I think the thing I miss most about using drugs is the lack of responsibility and lack of care that comes with it. The perceived freedom that comes with sitting on my couch at 11 am doing lines of coke while watching TV for the 16th hour in a row.

A lot of people who are in recovery say that they know exactly what would happen after they had their first drink or first drug. There is the idea that upon ingestion, we, as addicts, will be off to the races and back to where we were at the end of our active addiction. I used to think this was true for me too. But how would I know? I’ve never tried it. The truth is, I have no idea what would happen. I'm not saying that wouldn't happen, I just don't know. Maybe I would be able to “drink like a gentleman”. The problem is, I don’t know that. I have no clue. The fear that I would end up under a bridge smoking crack and ultimately be homeless is too big of a risk.

It’s not worth it.

Not only is it not worth the risk, but it no longer aligns with who I am as a person today. Going out and getting mangled does not align with my values or how I see the world.
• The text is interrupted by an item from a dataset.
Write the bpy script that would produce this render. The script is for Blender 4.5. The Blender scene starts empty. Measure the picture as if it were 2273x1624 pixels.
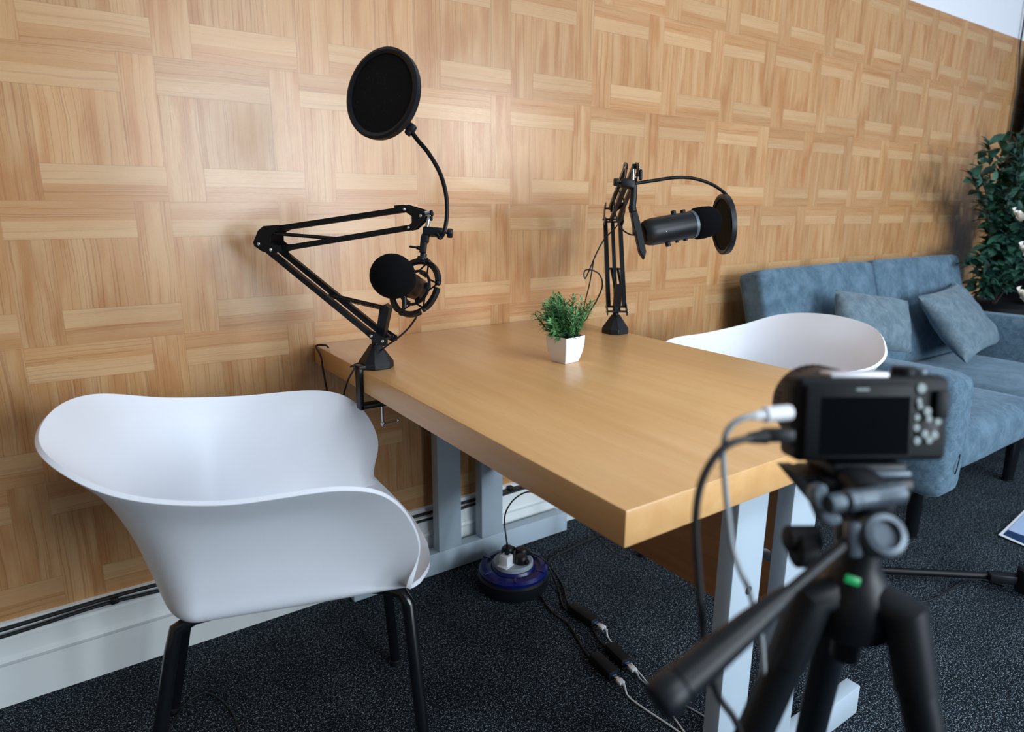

I am a believer that happiness comes from within. It can’t come from the outside. It can’t come from a substance. It can’t come from a relationship.

So why would I drink alcohol, why would I use drugs?
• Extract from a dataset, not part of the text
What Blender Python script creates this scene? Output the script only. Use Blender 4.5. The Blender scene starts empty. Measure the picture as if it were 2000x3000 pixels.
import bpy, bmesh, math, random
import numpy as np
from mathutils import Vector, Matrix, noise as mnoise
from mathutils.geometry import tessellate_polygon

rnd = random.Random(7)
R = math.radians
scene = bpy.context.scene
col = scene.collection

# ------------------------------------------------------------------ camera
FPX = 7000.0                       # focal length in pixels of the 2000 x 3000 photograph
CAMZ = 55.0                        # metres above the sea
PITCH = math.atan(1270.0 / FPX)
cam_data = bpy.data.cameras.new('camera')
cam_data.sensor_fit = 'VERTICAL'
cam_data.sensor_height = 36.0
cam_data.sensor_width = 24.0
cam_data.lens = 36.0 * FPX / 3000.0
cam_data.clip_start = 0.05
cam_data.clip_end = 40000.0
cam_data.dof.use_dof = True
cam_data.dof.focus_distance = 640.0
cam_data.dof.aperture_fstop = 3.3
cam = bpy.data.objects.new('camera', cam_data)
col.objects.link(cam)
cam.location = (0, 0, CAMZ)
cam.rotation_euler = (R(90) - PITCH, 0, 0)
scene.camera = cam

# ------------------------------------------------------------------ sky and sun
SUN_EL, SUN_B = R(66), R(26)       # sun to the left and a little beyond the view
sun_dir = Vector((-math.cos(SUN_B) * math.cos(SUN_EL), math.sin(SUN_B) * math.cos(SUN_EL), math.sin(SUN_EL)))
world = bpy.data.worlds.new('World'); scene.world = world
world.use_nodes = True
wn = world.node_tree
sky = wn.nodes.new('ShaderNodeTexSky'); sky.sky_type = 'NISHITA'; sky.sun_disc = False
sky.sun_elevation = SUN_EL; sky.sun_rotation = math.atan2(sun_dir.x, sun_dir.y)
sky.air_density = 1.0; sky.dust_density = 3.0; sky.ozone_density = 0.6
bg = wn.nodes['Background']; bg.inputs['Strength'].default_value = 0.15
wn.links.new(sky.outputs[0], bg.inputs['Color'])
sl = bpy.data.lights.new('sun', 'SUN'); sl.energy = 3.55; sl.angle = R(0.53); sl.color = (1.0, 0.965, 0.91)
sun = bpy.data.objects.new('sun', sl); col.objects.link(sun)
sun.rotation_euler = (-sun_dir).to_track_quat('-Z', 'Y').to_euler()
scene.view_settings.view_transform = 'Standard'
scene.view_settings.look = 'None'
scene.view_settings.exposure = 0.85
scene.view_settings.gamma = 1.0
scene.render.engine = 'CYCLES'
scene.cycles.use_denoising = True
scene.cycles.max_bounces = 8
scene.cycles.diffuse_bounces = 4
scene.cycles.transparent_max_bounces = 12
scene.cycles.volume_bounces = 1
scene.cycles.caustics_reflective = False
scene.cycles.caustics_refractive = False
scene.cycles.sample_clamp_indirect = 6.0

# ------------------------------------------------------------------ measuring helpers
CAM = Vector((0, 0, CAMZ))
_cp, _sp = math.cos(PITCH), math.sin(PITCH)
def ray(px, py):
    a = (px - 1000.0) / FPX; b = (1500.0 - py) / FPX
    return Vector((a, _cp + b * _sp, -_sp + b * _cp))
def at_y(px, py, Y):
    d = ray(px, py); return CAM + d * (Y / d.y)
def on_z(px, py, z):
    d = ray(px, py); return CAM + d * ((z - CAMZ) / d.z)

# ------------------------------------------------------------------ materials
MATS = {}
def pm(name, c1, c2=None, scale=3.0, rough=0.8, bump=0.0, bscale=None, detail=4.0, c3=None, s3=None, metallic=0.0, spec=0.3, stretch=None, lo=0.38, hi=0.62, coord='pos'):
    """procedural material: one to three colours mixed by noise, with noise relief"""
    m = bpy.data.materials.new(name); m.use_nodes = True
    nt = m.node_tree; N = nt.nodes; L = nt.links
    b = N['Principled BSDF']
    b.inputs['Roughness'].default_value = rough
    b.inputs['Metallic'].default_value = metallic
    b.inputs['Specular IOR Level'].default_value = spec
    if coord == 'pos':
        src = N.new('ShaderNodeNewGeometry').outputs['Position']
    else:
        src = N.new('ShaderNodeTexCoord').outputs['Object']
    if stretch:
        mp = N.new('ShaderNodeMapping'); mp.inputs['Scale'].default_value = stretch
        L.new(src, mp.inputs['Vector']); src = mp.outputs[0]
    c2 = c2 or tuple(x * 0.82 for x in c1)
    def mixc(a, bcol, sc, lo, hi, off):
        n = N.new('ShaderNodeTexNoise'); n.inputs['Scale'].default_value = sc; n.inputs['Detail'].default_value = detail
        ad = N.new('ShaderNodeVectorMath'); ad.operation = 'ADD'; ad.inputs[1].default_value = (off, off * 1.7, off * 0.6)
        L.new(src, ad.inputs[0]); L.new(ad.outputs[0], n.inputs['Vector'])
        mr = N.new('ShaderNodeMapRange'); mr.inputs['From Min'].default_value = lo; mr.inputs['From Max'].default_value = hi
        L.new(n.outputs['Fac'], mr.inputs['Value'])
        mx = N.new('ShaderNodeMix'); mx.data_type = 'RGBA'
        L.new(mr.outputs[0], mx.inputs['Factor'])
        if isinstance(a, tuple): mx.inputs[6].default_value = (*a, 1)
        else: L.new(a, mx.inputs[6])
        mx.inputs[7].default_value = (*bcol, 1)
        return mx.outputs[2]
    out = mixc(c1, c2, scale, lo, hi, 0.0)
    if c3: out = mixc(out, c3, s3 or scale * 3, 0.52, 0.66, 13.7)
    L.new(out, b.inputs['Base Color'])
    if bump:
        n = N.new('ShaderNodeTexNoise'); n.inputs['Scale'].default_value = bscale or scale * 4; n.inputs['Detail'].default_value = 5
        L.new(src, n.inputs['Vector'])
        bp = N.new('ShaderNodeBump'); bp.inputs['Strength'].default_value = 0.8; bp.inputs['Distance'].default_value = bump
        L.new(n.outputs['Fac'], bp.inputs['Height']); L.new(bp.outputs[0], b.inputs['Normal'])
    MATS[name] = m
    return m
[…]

These things used to be my safe haven. They used to delude me into thinking I was okay, that I felt okay. Again though, that was just a delusion. I don’t have those delusions anymore. Somebody once told me that he used to think that 1+1=3. When he finally realized that 1+1=2, he was never able to un-see it. This resonated with me so much. I can no longer un-see the maladaptive behaviours in substance use and how it no longer is in line with who I am as a person today.

I used to think about drugs and alcohol non stop. Not one second of the day would go by where I wouldn’t be obsessing over it. If I had just taken a hit, I wanted another. If I just woke up, I needed my first hit. If I was about to go to bed, I wasn’t drunk enough yet.

It was a constant obsession of the mind.

Somehow, through recovery, this obsession was lifted. I don’t know how. I truly didn’t think it would ever be possible. I said from a relatively young age that I could never imagine living without drugs. I just couldn’t imagine it. Now, it is my reality.

Like I said, I don't know how. What I do know though, is that it is possible. Recovery is possible. The freedom from obsessive thoughts about substances is possible.